The door opened and our car began to move through the car wash. We were moving along fine a few seconds and then I felt something click and I got the sensation that one of our tires had come off the track. It was as if the car dropped a few inches, and then we began to move again.

Then we stopped.

The car wash kept going – giant, red brushes spinning over the windshield at mach speed.

I could hear the water jets come on ahead to rinse our car, but we were still sitting motionless – where the brushes had now ceased to move.

I immediately panicked. (I am definitely not the person you want with you in a crisis!) My mind instantly went to the fire department having to come and cut us out of the car wash.

I did what I always do when I don’t know what to do – I called my husband.

As the phone rang, I took a deep breath trying to calm myself because Chuck doesn’t do well with me in a state of hysteria.

Chuck: Hello

Me: I don’t want you to panic, but Bianca and I are stuck in the car wash.

Kids are so intuitive, because Bianca immediately picked up on my mannerism and tone and started to freak out in the back seat.

Bianca: When are we gonna get out of here, momma?

Chuck: What do you mean you’re stuck in the car wash?

Me: I mean we were going along through the car wash and all the sudden we stopped moving and now the car wash has stopped and I don’t know if I will tear-up my wheels if I try to put the car in….

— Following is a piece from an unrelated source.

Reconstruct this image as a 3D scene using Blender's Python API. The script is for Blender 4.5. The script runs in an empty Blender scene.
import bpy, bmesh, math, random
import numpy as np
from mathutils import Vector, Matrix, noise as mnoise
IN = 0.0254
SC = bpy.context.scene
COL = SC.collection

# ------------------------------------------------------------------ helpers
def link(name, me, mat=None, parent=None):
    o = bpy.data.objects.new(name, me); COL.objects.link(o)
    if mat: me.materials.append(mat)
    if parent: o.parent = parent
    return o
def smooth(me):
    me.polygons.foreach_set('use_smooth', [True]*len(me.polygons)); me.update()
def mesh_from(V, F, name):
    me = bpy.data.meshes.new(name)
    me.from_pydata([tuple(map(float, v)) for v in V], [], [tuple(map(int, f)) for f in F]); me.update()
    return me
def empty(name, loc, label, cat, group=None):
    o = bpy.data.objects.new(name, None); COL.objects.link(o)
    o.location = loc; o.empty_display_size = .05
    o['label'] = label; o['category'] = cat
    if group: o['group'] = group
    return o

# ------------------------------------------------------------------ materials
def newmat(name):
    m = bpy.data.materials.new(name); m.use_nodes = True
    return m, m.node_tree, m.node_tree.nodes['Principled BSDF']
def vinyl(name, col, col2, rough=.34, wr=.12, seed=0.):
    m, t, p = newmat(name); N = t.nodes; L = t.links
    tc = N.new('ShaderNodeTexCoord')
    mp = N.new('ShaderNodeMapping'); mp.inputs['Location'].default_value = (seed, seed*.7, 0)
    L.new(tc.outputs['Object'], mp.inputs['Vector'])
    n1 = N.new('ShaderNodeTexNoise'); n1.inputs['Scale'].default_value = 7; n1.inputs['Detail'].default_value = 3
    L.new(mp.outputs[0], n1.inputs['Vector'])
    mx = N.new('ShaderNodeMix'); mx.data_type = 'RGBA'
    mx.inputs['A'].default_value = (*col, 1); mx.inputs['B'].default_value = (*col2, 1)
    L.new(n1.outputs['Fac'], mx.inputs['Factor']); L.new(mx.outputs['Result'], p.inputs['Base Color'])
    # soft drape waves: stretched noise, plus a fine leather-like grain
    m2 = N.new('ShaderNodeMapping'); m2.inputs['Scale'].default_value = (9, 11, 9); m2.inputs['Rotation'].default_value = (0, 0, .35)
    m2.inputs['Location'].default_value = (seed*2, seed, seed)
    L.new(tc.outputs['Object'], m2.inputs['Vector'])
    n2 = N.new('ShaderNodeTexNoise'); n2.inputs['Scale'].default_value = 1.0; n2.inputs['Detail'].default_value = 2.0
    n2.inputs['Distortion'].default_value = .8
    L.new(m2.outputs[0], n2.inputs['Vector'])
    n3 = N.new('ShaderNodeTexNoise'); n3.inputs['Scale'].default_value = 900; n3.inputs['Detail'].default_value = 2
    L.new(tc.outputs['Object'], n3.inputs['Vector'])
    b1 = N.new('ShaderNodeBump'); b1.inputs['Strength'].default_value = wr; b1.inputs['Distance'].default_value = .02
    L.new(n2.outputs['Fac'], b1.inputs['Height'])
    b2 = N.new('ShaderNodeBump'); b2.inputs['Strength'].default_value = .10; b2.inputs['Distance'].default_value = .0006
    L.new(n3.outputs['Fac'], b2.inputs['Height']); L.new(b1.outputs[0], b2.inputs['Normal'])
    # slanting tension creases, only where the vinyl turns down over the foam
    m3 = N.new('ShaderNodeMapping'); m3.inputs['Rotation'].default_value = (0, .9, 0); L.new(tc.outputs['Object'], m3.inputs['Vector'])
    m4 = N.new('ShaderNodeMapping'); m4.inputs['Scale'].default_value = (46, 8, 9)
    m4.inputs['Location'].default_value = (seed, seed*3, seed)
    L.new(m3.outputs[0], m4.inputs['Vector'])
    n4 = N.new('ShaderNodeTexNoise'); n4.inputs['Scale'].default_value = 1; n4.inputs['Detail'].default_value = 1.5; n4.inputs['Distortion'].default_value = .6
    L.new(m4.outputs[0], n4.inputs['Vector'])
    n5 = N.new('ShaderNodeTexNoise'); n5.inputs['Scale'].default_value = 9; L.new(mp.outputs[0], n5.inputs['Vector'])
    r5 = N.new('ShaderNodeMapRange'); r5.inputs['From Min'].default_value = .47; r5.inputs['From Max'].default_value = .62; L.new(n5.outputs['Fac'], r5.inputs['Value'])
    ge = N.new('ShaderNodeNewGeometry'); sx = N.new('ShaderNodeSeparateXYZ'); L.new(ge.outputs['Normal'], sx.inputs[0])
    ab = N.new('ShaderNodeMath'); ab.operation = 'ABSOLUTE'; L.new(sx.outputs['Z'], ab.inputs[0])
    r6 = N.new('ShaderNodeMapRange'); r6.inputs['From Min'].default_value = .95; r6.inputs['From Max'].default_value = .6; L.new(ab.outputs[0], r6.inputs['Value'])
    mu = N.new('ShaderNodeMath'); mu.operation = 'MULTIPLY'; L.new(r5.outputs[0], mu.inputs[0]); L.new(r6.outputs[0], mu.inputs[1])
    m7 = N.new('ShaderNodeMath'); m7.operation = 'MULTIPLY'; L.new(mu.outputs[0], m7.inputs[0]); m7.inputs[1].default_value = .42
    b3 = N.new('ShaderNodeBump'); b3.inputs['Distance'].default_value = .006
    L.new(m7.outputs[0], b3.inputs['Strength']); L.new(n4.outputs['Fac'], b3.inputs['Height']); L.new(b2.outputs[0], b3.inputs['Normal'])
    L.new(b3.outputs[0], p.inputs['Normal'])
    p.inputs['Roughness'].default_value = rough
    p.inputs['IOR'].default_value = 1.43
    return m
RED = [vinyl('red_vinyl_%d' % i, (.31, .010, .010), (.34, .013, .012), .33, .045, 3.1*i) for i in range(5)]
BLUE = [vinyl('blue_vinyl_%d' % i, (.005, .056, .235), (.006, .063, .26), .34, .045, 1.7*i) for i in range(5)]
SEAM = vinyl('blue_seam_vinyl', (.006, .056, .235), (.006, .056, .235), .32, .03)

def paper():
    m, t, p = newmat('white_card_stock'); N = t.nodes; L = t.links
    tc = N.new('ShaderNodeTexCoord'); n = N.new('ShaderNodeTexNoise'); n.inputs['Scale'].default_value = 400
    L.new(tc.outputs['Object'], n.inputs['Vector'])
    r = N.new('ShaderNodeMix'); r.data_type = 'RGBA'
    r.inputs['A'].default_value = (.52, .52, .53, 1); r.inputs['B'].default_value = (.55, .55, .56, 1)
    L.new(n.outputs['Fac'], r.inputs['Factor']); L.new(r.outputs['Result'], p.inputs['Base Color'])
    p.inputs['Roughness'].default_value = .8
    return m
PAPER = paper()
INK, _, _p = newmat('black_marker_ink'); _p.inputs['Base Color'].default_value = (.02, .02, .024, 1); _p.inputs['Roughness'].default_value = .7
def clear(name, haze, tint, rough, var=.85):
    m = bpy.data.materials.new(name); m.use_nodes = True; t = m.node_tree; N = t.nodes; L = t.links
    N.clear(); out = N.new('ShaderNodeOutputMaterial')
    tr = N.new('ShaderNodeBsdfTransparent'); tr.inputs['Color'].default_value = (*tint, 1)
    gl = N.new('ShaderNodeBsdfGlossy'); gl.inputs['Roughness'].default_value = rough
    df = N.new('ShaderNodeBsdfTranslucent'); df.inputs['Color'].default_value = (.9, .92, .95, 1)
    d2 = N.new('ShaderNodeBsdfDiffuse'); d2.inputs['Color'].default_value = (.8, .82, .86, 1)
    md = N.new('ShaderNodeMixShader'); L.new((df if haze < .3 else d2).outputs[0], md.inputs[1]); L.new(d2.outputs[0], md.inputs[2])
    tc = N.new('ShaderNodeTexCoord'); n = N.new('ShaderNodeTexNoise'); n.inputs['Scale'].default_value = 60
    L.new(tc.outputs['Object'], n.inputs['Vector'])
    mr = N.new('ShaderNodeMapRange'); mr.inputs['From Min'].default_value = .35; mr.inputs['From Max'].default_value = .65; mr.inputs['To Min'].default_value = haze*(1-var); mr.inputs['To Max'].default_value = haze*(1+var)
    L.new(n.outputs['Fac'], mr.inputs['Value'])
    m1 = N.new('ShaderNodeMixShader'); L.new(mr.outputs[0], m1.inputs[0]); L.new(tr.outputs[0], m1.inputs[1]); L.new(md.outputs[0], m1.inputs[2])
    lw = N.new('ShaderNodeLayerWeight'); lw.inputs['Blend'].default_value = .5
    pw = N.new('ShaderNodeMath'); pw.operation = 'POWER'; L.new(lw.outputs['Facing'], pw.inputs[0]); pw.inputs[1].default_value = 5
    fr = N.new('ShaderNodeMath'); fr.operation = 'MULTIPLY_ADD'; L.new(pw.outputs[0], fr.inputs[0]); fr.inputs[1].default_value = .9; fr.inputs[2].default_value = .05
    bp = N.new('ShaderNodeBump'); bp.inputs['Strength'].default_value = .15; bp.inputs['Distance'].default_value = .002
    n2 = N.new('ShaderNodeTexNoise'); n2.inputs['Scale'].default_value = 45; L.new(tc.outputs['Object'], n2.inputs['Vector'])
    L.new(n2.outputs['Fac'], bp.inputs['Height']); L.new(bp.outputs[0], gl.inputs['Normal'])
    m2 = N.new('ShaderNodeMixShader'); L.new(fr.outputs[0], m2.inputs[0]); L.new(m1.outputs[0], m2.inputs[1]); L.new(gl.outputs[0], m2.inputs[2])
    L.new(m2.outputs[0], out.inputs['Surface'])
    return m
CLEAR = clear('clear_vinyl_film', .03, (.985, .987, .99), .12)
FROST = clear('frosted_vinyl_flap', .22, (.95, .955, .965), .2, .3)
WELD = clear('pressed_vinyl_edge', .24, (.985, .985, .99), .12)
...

My eye traveled to the dashboard as I was about to say put the car in Drive and drive out when I saw that I’d never even put the car in Neutral. I was still in Park.

I remembered thinking to myself, “Put the car in Neutral.” But I was so preoccupied with getting my stupid coupons out of the newspaper that I obviously forgot.

I can be such an idiot sometimes, and a little bit of a drama queen. As I’m thinking this to myself, I realize Chuck is still on the other-end of the line thinking Bianca and I are actually ‘stuck’ in the car wash.

I finally tell him that all I have to do is take my car out of Park and we’ll be just fine.

Chuck: Are you going to go inside and tell them something’s wrong with the car wash?

Me: What am I going to tell them is wrong, that you need more than one brain cell to operate it?

I pulled out of the car wash like a dog with my tail between my legs, because my entire car was covered in white foam. I refused to go inside and admit my stupidity for another carwash, so I drove through town to a carwash where I could pull in and spray my car off.

The moral of the story: Number one; God has a funny way of telling me I don’t need to wash my car every week. Number two; I obviously need to stick to trying to accomplish one thing at a time.